If you’re seeking happiness, you may have heard that variety is the spice of life. Interesting data suggests it’s true. When you’re pursuing happiness or figuring out how to be happy, variety can drive a positive experience—for more reasons than you think.
It’s a worthy concern: You want to be happy. And when you’re happy, you’ll not only be more energized and experience more success in work and life, but you’ll also be able to be more present for your people and support those you care about.
Research on variety provides a pathway to happiness.
How to Be Happy
Having variety in your life doesn’t have to mean giant shifts like a change in careers. It can encompass small things, like the projects you tackle during a workday or the way you spend your leisure time on a weekend.
If you want more variety in your life, you can add it in a many ways. For example, you might work on a couple of key projects or multiple tasks during your workday. Or you might have coffee with a few different people. During a weekend, you might spend the day doing laundry, going on a hike and then having dinner with friends later on.
1. Invest Time
Variety affects your happiness because it keeps you engaged and stimulated, and the novelty reduces boredom. But you must be sure you’re not hitting a point of overwhelm or trading off your feelings of productivity.
When you’re seeking variety, you’ll be wise to invest enough time in each of various activities. If you infuse more variety in your life with too little time invested in each, it will tend to reduce your happiness. It can leave you feeling stressed, because you’re trying to do too many things at once and not getting anything done to your satisfaction. This is according to analysis of eight different studies published in the Journal of Consumer Research.
You can incorporate the right amount of variety by choosing to work on two larger projects in a day, rather than a dozen small tasks. Or you might choose to go to the fitness club on Saturday morning, but pass on also hitting your yoga class in the afternoon.
How to be happy with more variety? Spend enough time on each of various activities to immerse yourself and enjoy the experience—and to feel like you’ve made progress and have been productive with each of them.
2. Add Variety Later in the Day
Variety also drives happiness because it’s linked with feeling more activated or energized.
Research from Duke University found that variety is linked with positive experience when it occurs later in the day, because that is when you’re more likely to be more aroused physiologically.
Earlier in the day, you may prefer less stimulation or variety. The volume on the radio as you arrived home in the evening will feel like too much when you start your car the next morning. Or if you’re shopping, you’ll be more likely to select fewer yogurt flavors in the morning than later in the day—or prefer to see less options served up in your online perusal of clothing in the morning versus the evening.
This is relevant for work as well. In the morning, you may be wise to immerse yourself in a more intense project—and really focus in on it for a few hours. And then in the afternoon, do your tasks that require more cognitive switching or shifting from one set of responsibilities to another–driving small wins.
How to be happy with variety? Introduce more variety—and do so later in the day.
3. Seek Variety in Your Friends
Another way to introduce variety in your life and boost your happiness is to connect with diverse friends and colleagues.

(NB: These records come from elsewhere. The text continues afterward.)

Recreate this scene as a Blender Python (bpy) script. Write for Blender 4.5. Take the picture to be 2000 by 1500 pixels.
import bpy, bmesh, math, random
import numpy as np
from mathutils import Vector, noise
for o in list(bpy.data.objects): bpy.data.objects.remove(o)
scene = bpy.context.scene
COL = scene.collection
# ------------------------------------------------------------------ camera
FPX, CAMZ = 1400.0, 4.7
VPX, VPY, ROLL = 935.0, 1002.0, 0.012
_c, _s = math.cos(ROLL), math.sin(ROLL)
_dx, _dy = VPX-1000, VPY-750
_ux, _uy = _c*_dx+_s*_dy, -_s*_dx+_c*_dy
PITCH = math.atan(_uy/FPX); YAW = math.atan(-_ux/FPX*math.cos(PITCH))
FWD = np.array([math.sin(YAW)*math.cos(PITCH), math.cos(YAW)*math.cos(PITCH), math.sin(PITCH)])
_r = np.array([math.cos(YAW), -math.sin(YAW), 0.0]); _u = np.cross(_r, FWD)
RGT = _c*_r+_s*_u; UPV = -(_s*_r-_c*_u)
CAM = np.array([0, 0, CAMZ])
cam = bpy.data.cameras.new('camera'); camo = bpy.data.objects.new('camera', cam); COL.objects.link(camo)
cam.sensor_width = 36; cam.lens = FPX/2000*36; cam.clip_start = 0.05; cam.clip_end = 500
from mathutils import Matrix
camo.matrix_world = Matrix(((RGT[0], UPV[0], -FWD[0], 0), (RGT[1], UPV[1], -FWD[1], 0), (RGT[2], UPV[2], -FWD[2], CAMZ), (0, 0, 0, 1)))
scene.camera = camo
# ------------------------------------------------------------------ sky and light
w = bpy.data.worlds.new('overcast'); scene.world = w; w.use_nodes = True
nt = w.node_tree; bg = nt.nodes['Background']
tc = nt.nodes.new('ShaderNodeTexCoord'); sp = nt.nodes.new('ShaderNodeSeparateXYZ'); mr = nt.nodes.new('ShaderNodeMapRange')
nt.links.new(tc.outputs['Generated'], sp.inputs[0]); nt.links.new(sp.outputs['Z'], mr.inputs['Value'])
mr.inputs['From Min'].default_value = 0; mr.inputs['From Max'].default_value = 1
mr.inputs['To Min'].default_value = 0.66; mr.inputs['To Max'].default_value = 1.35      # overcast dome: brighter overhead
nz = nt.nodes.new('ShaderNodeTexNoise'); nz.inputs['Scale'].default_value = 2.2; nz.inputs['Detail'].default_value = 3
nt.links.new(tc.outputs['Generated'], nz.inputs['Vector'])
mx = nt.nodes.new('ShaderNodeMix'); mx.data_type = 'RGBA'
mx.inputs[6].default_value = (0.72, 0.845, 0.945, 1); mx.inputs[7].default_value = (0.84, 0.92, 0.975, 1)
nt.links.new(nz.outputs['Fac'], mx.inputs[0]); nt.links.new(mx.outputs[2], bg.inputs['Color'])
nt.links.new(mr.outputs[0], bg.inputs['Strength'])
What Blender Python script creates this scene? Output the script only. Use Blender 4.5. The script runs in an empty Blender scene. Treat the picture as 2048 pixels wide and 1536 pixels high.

In fact, when more people interact more frequently in a community, it has a positive effect on outcomes. In cities, having a greater number of people who are open to new ideas and who interact regularly, tends to increase creativity, innovation and economic health, according to research published in Research Policy journal.
In addition, you can find friends that make you happy by having greater variety of relationships. Specifically, when you have about 50% of your friends who are different from you, that appears to be optimal, according to a study of 40,000 households published Psychological Science.
In fact, people said they felt a greater sense of belonging when they could talk regularly, work together, borrow things or get advice from their neighbors who were different than they were—and this feeling increased people’s likelihood to stay within the community.
You need some friends who are similar to you, but having those who are different from you introduces important elements of variety.
How to be happy with more variety? In addition to hanging out with kindred spirits, also seek our friends and colleagues who are different than you. Invite them onto your projects, ask them to have coffee or seek advice from them.
4. Seek Variety in the Places You Go
Another way to increase variety in your life is with the places you go. In fact, you’ll tend to feel happier when you have more variety in your routines and when you go to novel places. This is based on research published in Nature Neuroscience.
Interestingly, the study followed participants’ movements using GPS tracking and then asked them about their feelings. When they went to more places and had a greater variety of experiences, they tended to report more positive feelings.
How to be happy with more variety? Expand your physical or mental routine. Take a different route to work, meet in a different conference room than your typical go-to, meet over coffee rather than in the project space or do a walking meeting. Meet your friend at the dog park, rather than your usual lunch haunt.
How to Be Happy
There is plenty of research on happiness, but introducing variety may be one of the most overlooked strategies. All kinds of variety can increase your happiness, from variety in your projects or the way you spend time to the people and places that are part of your life and routines.
The more we know about how to be happy, the more we can create the conditions for joy, fulfillment and great experiences—and variety can be a terrific strategy for you.